Tuesday, 18 September 2012

Do Unto Others at GCSE Time in Antarctica

Sir Ranulph Fiennes is hailed as the world's greatest living explorer. Not for much longer, I suspect, if his latest wheeze to cross the Antarctic in winter at age 68 is anything to go by. Saw him on TV last night and that toupee is quite the worst I've ever seen. Hay finds him deliciously rakish.

GCSEs are to be made more difficult. What? You mean in order to get a grade C they're going to have to put their dates of birth on the papers as well as their names? This is a disgusting infringement of pupils' rights to a pass in whatever exam they choose! They'll never manage to get jobs and will be cast on the scrap heap for all eternity (although it didn't seem to hamper the millions who left school without a qualification to their name and are gainfully employed - some of whom even became wealthy entrepreneurs).

If we have too many pupils leaving school with an unjustified belief that with a C grade they're too qualified to do menial work, then we'll simply end up with a disillusioned, unemployable underclass and wave after wave of immigrants coming in to do the jobs they think beneath them. Hang on - we've already got that....

Sheikh Hassan Nasrallah, spiritual leader of Hezbollah, has said Arab and Islamic governments should press for an enforceable international law banning insults to Islam and other religions.

This is the chap who has some rather unpalatable views on Jews - not Israelis, but Jews.

I suppose he could be alluding to laws to prevent such actions as the destruction of the Buddhas of Bamiyan in Afghanistan, which his mate, Mullah Mohammed Omar, had blown up as an affront to Islam.

Oh, I forgot - Buddhists don't count, as they're not generally known for retaliatory action, and if they do retaliate they only go and immolate themselves in protest. Causes havoc with the traffic though when they do it at a main crossroad.

I don't suppose Protestants count either, as they simply serve you warm sherry if they're upset with you (unless you're in Northern Ireland, in which case your kneecaps could get blown to smithereens).

As for apostates and atheists, they can just burn in hell, as they simply refuse to be told what to believe in - despite the death threats.

The ironic thing about all these shambolic protests in the Islamic world is that they end up with the deaths of many more Moslems than infidels. They also result in the drying up of much-needed inward investment to Moslem countries due to the perceived political instability (politics and religion are inextricably bound in Islam) and sheer lunacy that goes on there.


  1. In Egypt they're already throwing Atheists in jail for thought crime; and so it starts.

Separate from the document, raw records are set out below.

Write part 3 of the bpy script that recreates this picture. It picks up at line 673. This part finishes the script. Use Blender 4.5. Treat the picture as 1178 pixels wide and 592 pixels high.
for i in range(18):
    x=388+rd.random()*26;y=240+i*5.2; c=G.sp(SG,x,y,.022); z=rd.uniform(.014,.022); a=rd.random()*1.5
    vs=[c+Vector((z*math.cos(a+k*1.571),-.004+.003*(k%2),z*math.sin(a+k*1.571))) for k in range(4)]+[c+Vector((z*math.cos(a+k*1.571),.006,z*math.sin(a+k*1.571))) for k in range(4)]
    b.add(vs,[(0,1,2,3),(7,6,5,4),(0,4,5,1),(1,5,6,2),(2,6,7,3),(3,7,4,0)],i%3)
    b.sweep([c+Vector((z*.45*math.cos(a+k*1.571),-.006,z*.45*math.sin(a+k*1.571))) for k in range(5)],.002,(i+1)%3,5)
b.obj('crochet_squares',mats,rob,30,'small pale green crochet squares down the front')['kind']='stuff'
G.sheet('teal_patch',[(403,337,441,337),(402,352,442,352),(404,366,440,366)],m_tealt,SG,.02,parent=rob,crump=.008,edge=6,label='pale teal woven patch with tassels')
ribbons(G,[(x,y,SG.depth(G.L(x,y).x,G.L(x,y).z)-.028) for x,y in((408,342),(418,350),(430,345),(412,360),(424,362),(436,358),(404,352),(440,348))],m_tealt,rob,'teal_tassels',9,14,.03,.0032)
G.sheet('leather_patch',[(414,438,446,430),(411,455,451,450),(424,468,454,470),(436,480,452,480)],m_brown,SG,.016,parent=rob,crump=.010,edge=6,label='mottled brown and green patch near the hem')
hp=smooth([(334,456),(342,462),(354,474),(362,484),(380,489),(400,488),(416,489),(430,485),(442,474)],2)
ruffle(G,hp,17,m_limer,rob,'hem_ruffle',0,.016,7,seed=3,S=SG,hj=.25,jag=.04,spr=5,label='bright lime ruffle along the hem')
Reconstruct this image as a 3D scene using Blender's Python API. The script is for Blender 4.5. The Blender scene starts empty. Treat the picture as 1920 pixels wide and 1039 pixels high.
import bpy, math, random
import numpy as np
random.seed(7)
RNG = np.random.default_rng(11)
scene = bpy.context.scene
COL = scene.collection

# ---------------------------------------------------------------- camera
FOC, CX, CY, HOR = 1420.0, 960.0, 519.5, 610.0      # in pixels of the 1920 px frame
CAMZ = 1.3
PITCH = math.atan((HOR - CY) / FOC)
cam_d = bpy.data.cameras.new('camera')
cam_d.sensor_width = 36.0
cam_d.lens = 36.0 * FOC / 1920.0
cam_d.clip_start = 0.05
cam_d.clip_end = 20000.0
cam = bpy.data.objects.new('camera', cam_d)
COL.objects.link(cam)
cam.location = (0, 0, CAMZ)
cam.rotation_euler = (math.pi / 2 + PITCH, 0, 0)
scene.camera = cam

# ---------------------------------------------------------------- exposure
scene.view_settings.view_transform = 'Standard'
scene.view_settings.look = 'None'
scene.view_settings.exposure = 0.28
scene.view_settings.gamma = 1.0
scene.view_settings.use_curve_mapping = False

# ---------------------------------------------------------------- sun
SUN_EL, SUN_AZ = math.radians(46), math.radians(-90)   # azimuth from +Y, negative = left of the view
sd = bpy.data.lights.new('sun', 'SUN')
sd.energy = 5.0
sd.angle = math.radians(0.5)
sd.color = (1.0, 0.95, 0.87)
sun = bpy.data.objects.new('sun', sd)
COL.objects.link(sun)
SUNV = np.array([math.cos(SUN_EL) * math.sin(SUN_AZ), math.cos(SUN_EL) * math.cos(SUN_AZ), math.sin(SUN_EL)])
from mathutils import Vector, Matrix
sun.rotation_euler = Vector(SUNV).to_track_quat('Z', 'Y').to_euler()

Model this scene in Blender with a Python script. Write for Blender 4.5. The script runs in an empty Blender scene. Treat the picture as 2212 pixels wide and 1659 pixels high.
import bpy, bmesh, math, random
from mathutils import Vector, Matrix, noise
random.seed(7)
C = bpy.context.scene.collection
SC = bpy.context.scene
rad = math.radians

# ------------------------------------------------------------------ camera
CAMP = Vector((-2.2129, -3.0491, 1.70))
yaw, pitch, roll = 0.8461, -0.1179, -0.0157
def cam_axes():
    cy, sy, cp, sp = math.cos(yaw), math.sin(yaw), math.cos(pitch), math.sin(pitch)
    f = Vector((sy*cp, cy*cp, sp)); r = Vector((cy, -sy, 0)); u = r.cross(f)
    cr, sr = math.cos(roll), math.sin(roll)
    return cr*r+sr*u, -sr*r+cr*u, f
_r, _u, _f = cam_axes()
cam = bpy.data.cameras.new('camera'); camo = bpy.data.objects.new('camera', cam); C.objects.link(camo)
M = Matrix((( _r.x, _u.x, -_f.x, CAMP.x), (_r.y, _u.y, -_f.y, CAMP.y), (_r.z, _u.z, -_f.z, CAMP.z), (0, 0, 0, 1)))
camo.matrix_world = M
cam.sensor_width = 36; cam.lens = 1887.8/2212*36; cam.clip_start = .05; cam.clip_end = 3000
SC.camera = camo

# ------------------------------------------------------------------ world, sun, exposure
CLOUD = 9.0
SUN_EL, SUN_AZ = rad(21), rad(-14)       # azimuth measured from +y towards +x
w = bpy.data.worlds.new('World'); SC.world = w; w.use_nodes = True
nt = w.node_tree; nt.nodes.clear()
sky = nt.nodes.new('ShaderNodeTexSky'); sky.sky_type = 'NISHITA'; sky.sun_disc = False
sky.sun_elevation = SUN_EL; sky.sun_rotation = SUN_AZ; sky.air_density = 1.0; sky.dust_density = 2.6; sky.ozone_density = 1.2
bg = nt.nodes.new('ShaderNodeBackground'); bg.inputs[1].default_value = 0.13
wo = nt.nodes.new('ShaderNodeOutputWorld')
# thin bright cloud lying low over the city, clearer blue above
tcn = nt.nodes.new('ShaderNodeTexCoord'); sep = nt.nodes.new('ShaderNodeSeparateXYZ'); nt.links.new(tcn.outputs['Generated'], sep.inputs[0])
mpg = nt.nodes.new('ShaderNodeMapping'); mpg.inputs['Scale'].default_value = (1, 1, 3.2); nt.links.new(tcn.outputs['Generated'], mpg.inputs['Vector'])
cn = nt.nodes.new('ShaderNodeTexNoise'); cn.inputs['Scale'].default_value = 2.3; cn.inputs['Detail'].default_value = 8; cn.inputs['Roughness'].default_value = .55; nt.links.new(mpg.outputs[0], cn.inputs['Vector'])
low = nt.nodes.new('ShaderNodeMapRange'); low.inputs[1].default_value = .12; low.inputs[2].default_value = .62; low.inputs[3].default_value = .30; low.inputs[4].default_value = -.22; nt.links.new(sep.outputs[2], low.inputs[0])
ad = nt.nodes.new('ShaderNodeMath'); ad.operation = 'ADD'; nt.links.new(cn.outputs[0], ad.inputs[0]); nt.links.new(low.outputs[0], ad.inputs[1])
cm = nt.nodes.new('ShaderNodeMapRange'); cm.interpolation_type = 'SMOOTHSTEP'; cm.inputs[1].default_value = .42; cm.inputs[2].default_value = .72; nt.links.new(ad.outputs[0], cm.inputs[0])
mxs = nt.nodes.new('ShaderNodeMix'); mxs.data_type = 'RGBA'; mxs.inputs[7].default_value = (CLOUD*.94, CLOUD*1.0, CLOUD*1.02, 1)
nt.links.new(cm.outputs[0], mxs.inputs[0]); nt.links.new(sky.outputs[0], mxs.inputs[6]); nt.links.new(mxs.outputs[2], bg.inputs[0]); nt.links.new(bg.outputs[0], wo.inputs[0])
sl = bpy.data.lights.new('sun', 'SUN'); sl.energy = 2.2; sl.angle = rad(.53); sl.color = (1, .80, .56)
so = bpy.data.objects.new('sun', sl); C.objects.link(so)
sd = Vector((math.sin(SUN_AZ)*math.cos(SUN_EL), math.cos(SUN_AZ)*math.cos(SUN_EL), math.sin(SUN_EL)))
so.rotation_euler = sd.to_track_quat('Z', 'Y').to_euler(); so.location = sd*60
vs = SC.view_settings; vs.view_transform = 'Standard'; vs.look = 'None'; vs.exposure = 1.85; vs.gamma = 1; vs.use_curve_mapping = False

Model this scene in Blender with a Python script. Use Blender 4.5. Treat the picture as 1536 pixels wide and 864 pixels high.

In 20 years time these people will be begging us to free them from the tyrannical religionists they are electing right now.

  2. When asked on the new yesterday why he was walking across Antarctica on one leg with a fridge strapped to his back (or whatever silly thing he is doing), the Fiennes chap replied, " Have to, I have no A levels". Asked if it was dangerous he said that many more people died on motorways in Britain than in Antarctica. Which illustrates why he hasn't got any A levels I suppose.